When concluding any agreement, the parties often trust each other very much and, as a result, do not prescribe sanctions in the agreements, do not draw up the necessary additional documents. Such trust is dangerous in that you can not only lose the penalties that you can claim in case of violation of obligations by the other party, but also lose all your money in general. In this case, we managed to help restore justice, but, unfortunately, this is not always possible.
Description of the situation
The Client applied to ProYuristBy law firm with a request to return the money that he lent to the firm as a member and director. The nuance was that the amount of the loan agreement made it possible to attribute the concluded agreement to a major transaction, but the decision of the general meeting of participants to approve the major transaction was not drawn up.
What have we done?
We analyzed the documents that the Customer provided us, and also requested the missing ones. After that, we analyzed the legislation of the Republic of Belarus, and in particular the Law of the Republic of Belarus “On Business Companies”, and came to the conclusion that due to the fact that the Company regularly entered into similar transactions in the course of its activities and with other founders, a particular loan agreement was a transaction committed by the Company in the course of its ordinary business activities, in connection with which the decision of the general meeting of the Company's participants on its conclusion was not required.
What happened in court?
The representative of the Company argued that the loan agreement is an invalid transaction and the loan amount is non-refundable.
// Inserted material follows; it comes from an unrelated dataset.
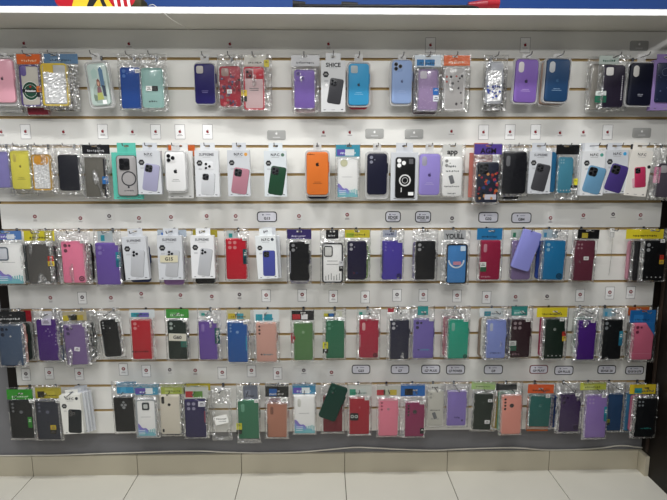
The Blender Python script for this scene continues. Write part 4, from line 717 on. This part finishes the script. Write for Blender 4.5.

The founders of the Company acted as witnesses and claimed that they did not give their consent to the conclusion of this loan agreement, therefore, the transaction is invalid and the Company will not return anything. Our Client provided the court with information on all loan agreements that were concluded by the Company over the past year without drawing up an appropriate decision of the general meeting of participants, which means that the transaction is made by the Company in the course of normal business activities and the decision of the general meeting of participants of the Company on its conclusion was not required.
Result
The court listened to the positions of the parties and ruled in favor of our Client. The company appealed the decision to a higher court, but with our help, the Client managed to win in the next process. As a result, the Company was forced to return the loan amount to our Client in full.